MY LOVE OF THE GAME OF BASKETBALL.

My story for my love of basketball is a simple one. It's a story of OBSESSION. A story of love and passion. In many ways basketball adopted me at an early age. It's been a safe haven for me as long as I can remember. Sometimes operating as a "emotional crutch". Allowing me for a moment to escape from some of the pain I experienced growing up. As I have gotten older I have re calibrated my relationship with the game and I am proud to say I can just enjoy it in its purest form now. As a child and adolescent I would often lean on the game when my personal issues would become overwhelming. I would pick up a basketball and head to the nearest park or gym. It didn't matter if there were games going on or not. Sometimes I would prefer the empty gym. Just the sound of the ball and my sneakers on the court. If I close my eyes I can always feel those sensations no matter what I'm doing. Im sure this relationship with the game is not an uncommon one. Ive seen the game of basketball grow over the years into arguably the number one sport in the world. I know it's also too common for a youth to deal with poverty, depression, drugs violence etc. I have personally met dozens of people on the court who have shared a very similar dynamic with the game. These men and women share the LOVE of the game in similar ways as I. In a weird way it's given me a family outside of my home that I would argue is closer to me than blood. Do not get me wrong not everything on the hardwood is rainbows and hugs. It gets competitive it gets nasty. With that being said more often then not once the game is done there is undoubtbly a bond created within the spirit of the game. I have met LIFELONG friends through the game. Most of the people I went to school with I never see or hear from, but guys I've hooped with over 20 years ago I have seen grow into family men/women. 

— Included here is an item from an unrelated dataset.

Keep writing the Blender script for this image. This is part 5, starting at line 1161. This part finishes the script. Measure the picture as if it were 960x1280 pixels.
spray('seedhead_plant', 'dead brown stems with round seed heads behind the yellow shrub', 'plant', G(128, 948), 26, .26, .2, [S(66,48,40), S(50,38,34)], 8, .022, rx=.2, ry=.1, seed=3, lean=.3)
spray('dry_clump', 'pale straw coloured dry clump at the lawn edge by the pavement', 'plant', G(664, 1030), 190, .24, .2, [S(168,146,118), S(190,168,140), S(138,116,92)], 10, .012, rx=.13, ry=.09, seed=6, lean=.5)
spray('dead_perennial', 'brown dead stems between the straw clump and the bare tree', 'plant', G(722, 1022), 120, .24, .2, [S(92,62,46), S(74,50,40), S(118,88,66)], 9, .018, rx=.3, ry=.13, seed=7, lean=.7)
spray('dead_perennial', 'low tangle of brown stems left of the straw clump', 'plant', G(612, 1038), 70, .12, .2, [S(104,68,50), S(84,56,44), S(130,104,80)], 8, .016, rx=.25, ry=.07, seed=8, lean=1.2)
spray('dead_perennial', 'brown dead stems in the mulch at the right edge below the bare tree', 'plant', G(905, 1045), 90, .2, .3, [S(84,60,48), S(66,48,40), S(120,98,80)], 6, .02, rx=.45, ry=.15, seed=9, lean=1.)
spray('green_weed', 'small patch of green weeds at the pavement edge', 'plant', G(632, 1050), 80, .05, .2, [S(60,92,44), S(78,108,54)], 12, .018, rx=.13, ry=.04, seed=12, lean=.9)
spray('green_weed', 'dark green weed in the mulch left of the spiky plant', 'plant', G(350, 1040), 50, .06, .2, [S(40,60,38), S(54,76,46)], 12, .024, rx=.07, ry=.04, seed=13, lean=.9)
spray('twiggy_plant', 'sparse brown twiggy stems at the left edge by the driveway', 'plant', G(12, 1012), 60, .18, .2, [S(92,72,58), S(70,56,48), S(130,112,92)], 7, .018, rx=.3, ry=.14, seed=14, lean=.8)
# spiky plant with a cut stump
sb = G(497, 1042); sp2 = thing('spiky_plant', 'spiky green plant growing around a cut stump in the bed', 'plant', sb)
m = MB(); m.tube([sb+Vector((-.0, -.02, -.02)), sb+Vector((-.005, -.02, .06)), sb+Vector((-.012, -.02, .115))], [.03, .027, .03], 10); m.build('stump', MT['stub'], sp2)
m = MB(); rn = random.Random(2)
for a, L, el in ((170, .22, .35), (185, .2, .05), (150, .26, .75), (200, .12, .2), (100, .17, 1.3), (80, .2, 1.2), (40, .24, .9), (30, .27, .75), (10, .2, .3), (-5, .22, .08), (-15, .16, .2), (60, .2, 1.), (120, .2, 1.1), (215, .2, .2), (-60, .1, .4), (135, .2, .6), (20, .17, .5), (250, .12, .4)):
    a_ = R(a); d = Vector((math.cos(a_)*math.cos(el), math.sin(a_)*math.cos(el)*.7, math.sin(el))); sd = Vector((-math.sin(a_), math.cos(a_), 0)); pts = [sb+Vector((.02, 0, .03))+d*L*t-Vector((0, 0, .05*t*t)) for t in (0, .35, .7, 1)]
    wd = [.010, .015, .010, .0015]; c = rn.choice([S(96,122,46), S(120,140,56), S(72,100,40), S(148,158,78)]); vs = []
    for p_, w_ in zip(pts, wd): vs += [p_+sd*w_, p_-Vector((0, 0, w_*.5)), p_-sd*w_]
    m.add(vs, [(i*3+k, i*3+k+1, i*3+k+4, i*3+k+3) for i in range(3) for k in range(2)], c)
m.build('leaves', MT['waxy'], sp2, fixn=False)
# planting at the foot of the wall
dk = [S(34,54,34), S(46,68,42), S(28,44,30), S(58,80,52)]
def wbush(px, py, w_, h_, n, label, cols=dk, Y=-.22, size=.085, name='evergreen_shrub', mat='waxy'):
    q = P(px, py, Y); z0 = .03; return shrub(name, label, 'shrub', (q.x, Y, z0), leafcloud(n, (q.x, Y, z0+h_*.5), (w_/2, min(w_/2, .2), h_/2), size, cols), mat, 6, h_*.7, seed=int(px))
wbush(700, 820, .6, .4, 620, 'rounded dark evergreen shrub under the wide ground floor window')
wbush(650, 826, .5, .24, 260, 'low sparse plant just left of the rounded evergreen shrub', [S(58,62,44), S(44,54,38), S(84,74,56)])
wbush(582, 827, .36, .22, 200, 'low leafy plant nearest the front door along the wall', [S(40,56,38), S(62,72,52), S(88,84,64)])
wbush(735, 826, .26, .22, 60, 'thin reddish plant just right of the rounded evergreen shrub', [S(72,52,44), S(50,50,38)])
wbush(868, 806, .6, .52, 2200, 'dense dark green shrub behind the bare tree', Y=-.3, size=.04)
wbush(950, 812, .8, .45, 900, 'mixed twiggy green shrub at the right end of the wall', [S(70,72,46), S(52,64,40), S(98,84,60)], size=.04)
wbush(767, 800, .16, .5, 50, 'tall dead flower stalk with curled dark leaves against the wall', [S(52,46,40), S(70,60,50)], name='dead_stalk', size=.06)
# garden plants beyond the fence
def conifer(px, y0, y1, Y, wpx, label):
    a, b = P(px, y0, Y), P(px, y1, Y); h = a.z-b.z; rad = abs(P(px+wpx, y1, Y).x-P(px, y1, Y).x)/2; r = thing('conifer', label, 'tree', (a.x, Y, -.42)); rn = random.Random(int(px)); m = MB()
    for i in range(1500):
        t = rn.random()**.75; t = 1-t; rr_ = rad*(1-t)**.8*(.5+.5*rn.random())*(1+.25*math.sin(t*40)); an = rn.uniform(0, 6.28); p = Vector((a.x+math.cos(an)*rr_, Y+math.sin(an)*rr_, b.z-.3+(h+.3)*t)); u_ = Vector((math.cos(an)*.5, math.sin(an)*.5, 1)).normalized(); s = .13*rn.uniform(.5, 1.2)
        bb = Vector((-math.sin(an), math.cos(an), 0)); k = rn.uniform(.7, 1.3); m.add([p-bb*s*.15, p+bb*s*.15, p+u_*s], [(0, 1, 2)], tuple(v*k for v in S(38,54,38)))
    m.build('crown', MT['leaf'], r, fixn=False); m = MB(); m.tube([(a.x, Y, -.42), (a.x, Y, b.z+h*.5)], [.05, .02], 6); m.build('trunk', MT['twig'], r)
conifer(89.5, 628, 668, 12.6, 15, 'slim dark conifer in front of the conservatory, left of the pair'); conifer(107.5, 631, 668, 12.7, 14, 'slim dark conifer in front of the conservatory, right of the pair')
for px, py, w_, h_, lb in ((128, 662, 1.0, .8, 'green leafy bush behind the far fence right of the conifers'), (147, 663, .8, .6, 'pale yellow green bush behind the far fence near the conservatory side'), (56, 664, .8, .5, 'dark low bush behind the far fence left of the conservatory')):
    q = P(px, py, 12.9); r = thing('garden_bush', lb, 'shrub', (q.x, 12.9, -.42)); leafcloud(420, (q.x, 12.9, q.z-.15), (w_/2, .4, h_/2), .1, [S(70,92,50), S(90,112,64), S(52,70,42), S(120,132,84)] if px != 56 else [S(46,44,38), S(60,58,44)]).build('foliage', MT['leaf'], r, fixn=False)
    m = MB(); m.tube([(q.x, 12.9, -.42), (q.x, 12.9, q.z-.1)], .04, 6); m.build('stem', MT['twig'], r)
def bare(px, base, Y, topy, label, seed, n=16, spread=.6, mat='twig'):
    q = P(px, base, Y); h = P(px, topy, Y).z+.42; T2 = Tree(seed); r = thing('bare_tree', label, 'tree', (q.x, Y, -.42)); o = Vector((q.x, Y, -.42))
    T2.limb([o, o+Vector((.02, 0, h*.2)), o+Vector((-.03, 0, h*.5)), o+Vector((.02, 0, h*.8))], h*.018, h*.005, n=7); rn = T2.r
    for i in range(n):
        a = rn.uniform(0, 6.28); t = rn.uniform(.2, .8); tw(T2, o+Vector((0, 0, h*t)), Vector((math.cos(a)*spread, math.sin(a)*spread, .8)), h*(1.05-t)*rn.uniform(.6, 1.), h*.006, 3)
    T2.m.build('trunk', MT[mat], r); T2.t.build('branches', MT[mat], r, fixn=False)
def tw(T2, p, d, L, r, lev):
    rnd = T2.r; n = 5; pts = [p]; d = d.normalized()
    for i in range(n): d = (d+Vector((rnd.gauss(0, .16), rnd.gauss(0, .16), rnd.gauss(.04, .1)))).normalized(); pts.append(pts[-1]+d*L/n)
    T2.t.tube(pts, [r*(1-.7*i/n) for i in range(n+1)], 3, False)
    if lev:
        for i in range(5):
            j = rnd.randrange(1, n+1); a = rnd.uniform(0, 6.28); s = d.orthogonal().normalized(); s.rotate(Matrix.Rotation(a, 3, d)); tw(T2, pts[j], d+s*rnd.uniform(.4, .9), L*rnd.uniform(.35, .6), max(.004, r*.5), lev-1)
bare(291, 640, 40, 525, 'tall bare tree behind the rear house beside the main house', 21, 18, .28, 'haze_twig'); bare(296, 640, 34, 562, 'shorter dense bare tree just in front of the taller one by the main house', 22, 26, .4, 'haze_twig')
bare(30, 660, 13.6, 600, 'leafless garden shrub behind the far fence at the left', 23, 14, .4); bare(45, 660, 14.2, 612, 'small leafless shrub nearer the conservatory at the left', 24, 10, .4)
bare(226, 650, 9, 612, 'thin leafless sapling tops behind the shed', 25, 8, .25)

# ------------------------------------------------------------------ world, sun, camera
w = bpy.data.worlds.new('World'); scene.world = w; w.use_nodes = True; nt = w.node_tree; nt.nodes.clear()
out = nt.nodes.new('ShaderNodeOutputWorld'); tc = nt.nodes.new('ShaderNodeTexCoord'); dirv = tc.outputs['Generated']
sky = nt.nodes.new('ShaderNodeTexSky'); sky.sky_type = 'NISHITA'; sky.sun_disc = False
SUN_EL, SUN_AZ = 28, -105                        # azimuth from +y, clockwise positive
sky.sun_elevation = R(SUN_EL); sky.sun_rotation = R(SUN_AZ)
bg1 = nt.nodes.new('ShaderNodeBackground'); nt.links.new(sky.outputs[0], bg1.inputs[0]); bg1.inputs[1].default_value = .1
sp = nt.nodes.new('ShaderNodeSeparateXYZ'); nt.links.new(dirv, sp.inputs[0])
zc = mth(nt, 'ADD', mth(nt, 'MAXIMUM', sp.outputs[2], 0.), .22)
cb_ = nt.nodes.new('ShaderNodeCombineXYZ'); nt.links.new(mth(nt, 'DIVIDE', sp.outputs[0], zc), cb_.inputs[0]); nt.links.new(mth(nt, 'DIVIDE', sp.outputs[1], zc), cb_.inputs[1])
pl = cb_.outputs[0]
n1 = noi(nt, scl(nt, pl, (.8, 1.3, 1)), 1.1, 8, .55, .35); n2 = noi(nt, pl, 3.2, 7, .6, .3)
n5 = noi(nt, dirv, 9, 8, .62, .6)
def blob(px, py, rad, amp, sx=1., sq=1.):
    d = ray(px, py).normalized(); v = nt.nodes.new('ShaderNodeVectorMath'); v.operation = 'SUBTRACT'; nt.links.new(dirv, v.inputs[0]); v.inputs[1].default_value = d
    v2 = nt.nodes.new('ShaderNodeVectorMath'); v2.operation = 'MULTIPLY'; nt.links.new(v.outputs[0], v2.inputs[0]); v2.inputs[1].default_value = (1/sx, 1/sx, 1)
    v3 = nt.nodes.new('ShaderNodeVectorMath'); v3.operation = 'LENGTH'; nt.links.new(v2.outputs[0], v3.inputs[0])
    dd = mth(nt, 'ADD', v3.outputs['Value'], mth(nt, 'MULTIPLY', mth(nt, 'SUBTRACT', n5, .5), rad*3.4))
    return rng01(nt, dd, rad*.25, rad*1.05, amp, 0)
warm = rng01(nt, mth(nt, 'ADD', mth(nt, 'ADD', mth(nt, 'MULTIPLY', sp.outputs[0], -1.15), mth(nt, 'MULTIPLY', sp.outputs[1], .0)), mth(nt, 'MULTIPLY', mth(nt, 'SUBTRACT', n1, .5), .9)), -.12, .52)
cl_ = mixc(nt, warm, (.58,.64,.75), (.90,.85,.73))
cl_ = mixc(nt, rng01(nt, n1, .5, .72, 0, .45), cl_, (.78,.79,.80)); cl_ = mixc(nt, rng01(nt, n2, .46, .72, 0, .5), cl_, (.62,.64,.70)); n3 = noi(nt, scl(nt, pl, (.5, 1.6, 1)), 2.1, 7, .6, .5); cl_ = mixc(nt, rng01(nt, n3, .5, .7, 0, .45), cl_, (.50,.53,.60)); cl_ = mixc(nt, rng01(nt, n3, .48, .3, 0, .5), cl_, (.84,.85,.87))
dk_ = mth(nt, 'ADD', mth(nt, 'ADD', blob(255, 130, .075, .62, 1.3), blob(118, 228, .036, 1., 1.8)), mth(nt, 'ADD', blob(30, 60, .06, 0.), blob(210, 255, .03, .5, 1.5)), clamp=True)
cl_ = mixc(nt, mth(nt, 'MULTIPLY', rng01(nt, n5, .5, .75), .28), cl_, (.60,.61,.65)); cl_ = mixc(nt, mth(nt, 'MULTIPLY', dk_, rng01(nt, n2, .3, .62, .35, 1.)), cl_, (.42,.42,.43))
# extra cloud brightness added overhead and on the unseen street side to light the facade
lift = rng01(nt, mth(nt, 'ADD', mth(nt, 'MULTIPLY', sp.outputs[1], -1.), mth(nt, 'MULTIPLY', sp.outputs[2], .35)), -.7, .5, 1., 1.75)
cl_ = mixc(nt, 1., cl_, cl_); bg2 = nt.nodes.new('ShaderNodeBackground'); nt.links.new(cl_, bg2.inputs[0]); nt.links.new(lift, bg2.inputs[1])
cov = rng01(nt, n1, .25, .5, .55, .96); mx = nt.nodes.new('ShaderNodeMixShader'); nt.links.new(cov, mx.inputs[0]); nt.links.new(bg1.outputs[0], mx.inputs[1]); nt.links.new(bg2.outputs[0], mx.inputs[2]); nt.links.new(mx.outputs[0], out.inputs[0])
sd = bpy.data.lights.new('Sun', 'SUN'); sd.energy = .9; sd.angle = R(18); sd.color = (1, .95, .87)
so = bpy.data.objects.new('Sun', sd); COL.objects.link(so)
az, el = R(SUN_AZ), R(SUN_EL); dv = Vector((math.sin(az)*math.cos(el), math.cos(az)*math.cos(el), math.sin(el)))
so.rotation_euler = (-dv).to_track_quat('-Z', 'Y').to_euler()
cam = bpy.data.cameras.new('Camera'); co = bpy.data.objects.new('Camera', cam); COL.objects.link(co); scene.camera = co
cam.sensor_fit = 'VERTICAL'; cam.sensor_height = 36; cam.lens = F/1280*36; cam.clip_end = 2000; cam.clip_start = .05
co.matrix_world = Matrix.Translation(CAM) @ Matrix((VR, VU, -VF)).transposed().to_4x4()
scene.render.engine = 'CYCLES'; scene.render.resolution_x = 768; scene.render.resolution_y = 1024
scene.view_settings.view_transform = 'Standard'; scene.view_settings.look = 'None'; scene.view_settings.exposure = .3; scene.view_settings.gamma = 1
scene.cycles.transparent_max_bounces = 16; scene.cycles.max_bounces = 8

As I got older my basketball "network" continued to grow. Multiple job opportunities have arisen simply because somebody liked the way I played the game and carried myself. No joke. I would say basketball has a lifelong "fraternity".The game has allowed me to rub shoulders with doctors, bankers business owners and so on. Basketball being the mutual interest has acted as a "matchmaker" for me. Putting me into rooms and conversations with people I would never of had access to. I owe a lot to the game of basketball. In many ways it raised me. although I had a father for the first 15 years of my life, he was a man of few words and even less patience. Even as my little league basketball coach he would have me sitting at the end of the bench in favor of the better players. As a coach I guess you can't blame him. It did after all teach me the value of talent and hard work. Seeing my peers playing the game I loved with more success hurt, but it was not in vain. Although as a father myself I would say he dropped the ball in this specific instance. Instead of taking the opportunity to build confidence in his only son he prioritized winning. At all cost. Even if it was a junior rec league. So early on I turned to my basketball hero's. The likes of Jason (white chocolate) williams who taught me swagger. Allen "The answer" Iverson who taught me heart. Most influential of all and who in my opinion embodied the perfect competitor. Kobe "The black mamba" Bryant.

As soon as he came into the league he was my favoirte player. 1996 I was 8 years old. Like the number on his jersey. It was Shaq's team, but I knew it was only a matter of time until it became the Kobe Show. I studied Kobe in all aspects of the word. This was before the internet so Magazine articles Newspaper clippings any and all media that I could find. His style of play all the way to how he answered questions. The way Kobe looked up to Mike (Jordan) I looked up to him. At the age of 15 I lost my father to a terminal illness. That year my obsession with the game grew. My home life started to become unstable, family members who were living on the streets addicted to drugs and alcohol started staying with us. I can still smell the smell of piss stained clothing, dirty socks and alcohol that filled our tiny 2 bedroom apartment. My mom tried her best to maintain the peace but it was futile. Too many personality disorders, drug addiction not to mention all the pain and anger that filled the place. So I did what I knew best. Grabbed my basketball and ran. I spent all day everyday on the courts as much as my body could take. Anything to keep me away from that house. Without my father acting as a shield my home life became unbearable. My obsession with the game grew 10 fold. I dove deeper. SLAM magazine became my bible. The courts my church. Laker games my sermons and Kobe the preacher. Seeing how he played every single game like it was his last.Brought a semblance of peace into my life. He made me care as much as he did. Possession by possesion I watched carefully. Even when he didn't have the ball. Picking up how he talked to opposing players, refs, coaches and teammates. Listening to post game interviews for any bit of information on how to play and approach the game we both loved so dearly. I wasn't only trying to pick up basketball tips though. As crazy as it sounds I was also trying to learn how to become a man. With no positive male influences in sight I used Kobe as a muse. That's what this game has done for countless number of people including myself. It can provide hope, direction and purpose. Besides my wife and kids the game of basketball has given me the most joy out of this life. That's why I started GOODWORKSWORLD. Eventually it not only be a basketball community but a global community for anyone who needs a friend, brother/sister, coach or teammate in the game of life.